Wednesday, September 30, 2015

Vixen and Its Diversity Problem

Vixen, Vixen, Vixen. I want to like you. I do. I just binged all six of your episodes. You’re a good show. The animation is nice. The actors are good. The story is good. BUT there is one big fricking problem – You don’t seem understand that there is more than one shade of brown. 

Okay, that’s unfair, maybe you know there are two or three, but come on! Mari kept changing tones, sometimes due to lighting, sometimes not. All of the African characters were pretty much the same light shade as both Mari and Professor Macalester. You showed two characters with darker tones, a cop and an assailant. This makes no sense to me. Look at your cast! They all have different skin tones. Why is that diversity not represented in your animation?

Also, have you been to Detroit? It’s consistently ranked in the top ten, usually the top five, of cities with the highest percentage of African Americans. So why did I see mostly white people?

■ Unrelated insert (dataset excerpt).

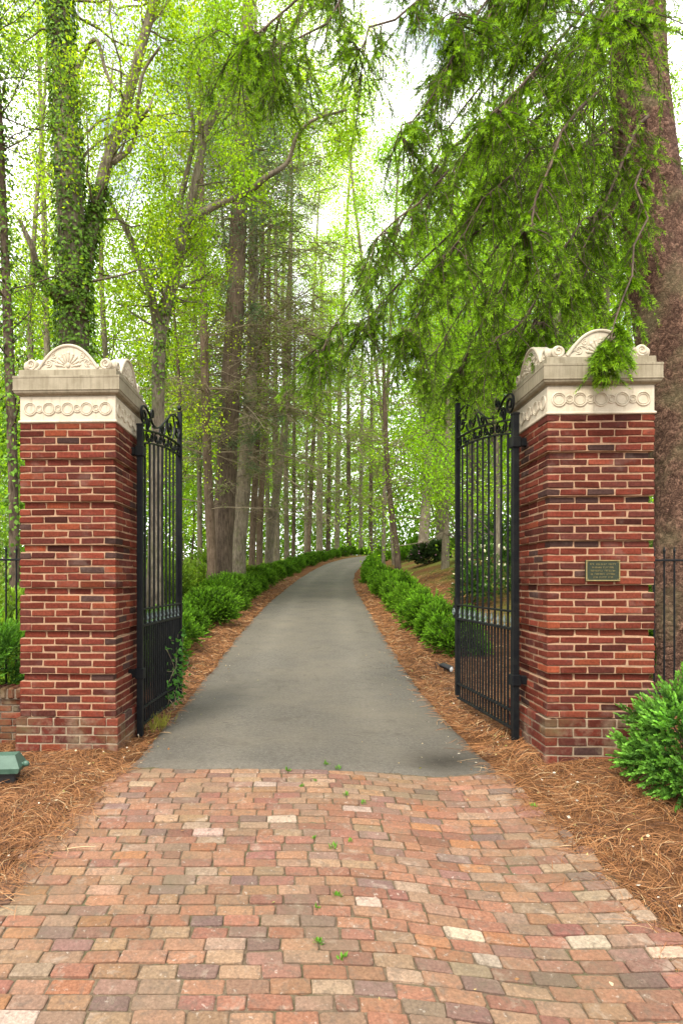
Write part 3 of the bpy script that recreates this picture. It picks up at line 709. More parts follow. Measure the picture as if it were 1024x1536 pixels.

And don’t get me started on Cisco? I liked how you handled Barry and Oliver. You captured their essences. And I liked the vibe of Cisco, but Carlos Valdes has a different skin tone than Grant Gustin and Stephen Amell. All you had to do was change his coloring a little bit, and he would have been perfect. If my Microsoft Word can give me customized shades, I think whatever animation programs you are using can do the same. It’s lazy. And this show is too good for to be screwed up by laziness.

Get it together, CW Seed. Vixen has a lot of potential. I want it to succeed, but I also want respectable representation of who these characters are and the environments they live in. You can do better. Do not fail this show.